Licious, a direct-to-consumer (D2C) meat and seafood company, raised more than $390 million over the course of four investment rounds in FY22 to become India’s first unicorn in its industry. Utilizing these resources, the company expanded its scope and came close to reaching the Rs 700 crore revenue threshold in the most recent fiscal year. According to Licious’ annual financial statements filed with the Registrar of Companies, its operating revenue increased by 64.3% in FY22 to Rs 682.6 crore from Rs 415.5 crore in FY21. 97.5% of the total operational income came from the sale of meat, seafood, eggs, and other products. From Rs 403.6 crore in FY21 to Rs 665.7 crore in FY22, these receipts increased by about 65%. Additionally, the company received Rs 16.9 crore in delivery fees in FY22, an increase of 42%.

Licious-1

In addition, Licious reported non-operating income of Rs 23.5 crore, which included interest on bank deposits and current investments and increased total revenue for FY22 to Rs 706 crore. Having developed a farm-to-fork business model since its founding in 2015, Licious also manages the entire back-end supply chain. It began operating in 25 cities early last year, including Bengaluru, Delhi (NCR), Mumbai, Hyderabad, and Chandigarh. It also entered the ready-to-eat market.

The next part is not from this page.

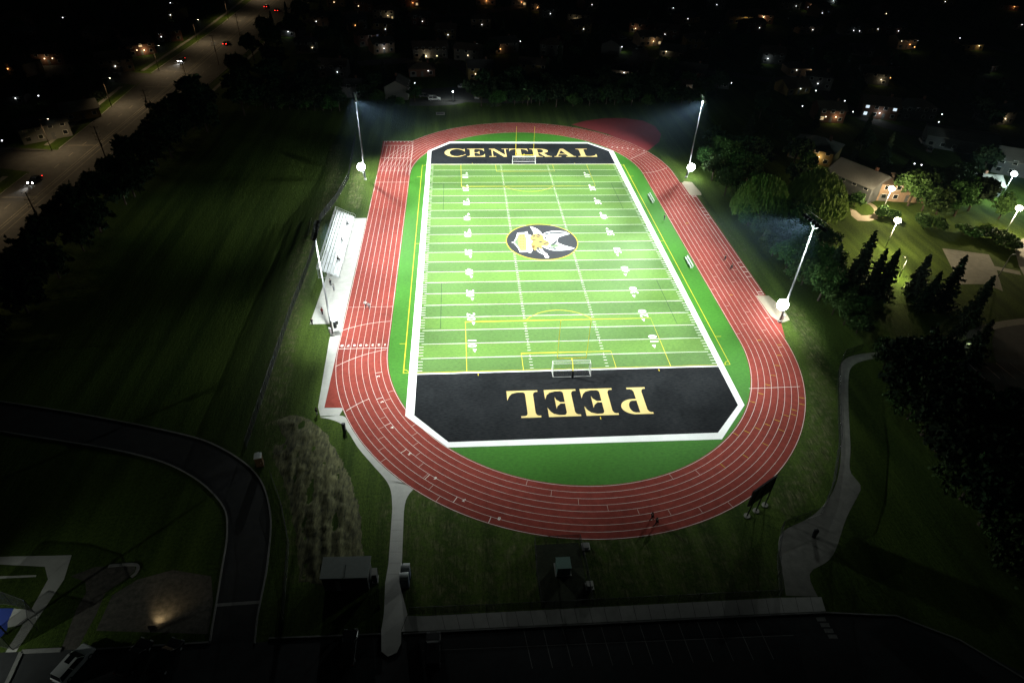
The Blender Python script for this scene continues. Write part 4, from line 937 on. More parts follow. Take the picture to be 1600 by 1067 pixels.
def shed():
    z = 3.3; P = [G(505, 870, z), G(580, 868, z), G(575, 902, z), G(499, 904, z)]
    cx, cy_ = sum(p[0] for p in P)/4, sum(p[1] for p in P)/4
    Q = [(p[0]-cx, p[1]-cy_) for p in P]
    t = empty('storage_shed', (cx, cy_, 0), label='dark shed with flat pale metal roof beside the white footpath', cat='shed')
    r = MB(); top = [(q[0], q[1], z) for q in Q]; bot = [(q[0], q[1], z-.14) for q in Q]
    r.quad(*top[::-1]); r.quad(*bot)
    for i in range(4): j = (i+1) % 4; r.quad(bot[i], bot[j], top[j], top[i])
    r.build('roof', pm('shed_roof_metal', (.40, .44, .41), .6, .08, 1.5), t)
    w_ = MB(); S = [(q[0]*.94, q[1]*.9) for q in Q]
    for i in range(4): j = (i+1) % 4; w_.quad((*S[i], 0), (*S[j], 0), (*S[j], z-.14), (*S[i], z-.14))
    w_.build('wall', 'siding_grey', t)
    d = MB(); d.box(-1.4, 1.4, S[3][1]-.06, S[3][1]-.02, .02, 2.4); d.build('roller_door', 'galv', t)
    s = MB(); s.box(-.02, .02, Q[3][1], Q[0][1]*.2, z+.01, z+.06); s.build('roof_seam', 'black_metal', t)
shed()
x, y = G(587, 905); t = empty('utility_cabinet', (x, y, 0), label='small pale cabinet standing right of the flat-roofed shed', cat='cabinet')
MB().box(-.3, .3, -.5, .5, .1, 1.9).build('cabinet_body', 'siding_grey', t); MB().box(-.34, .34, -.55, .55, 1.9, 1.98).build('cabinet_lid', 'concrete', t); MB().box(-.4, .4, -.6, .6, 0, .1).build('base', 'concrete', t)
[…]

When it comes to costs, raw commodities including meat, poultry, and seafood items stood up as the largest component, accounting for 46.5% of the whole budget. In FY22, this expense increased 74.3% to Rs 554 crore.

In FY22, spending on employee benefits increased 76% to Rs 209.5 crore. Costs for advertising, promotions, and shipping and delivery increased by 2.6X and 2.3X, to Rs 170 crore and Rs 65.2 crore, respectively. During the same time period, the company also spent Rs 24.42 crore on information technology.

In FY22, Licious’ overall costs increased by 85.5% to Rs 1,191 crore, while its losses increased by 2.3X to Rs 855 crore. During FY22, cash outflows from operations increased by over 2X to Rs 416 crore from Rs 200 crore.

In terms of ratios, the EBITDA margin declined to -62.72% throughout the course of the year, which could be attributed to an increase in expenses of almost 85%. During FY22, the company invested Rs 1.74 for every rupee of operating revenue. Despite the company having a significant impact on the category, the metrics for a Unicorn don’t seem all that promising. That is caused by two things. Pricing and retaining customers. Licious costs far more than offline markets, which makes the sustainability of its clientele very dubious. The company has shown some actual innovation and category extension with its spreads in the past and the meat and masala biriyanis in the present, despite the lack of a segment-wise break up being provided. While it has undoubtedly proven many critics incorrect, most notably those who laughed at people who bought meat online in large enough quantities, it may soon discover that the largest meat processors in the nation have discovered the next stage of growth. outside of the nation.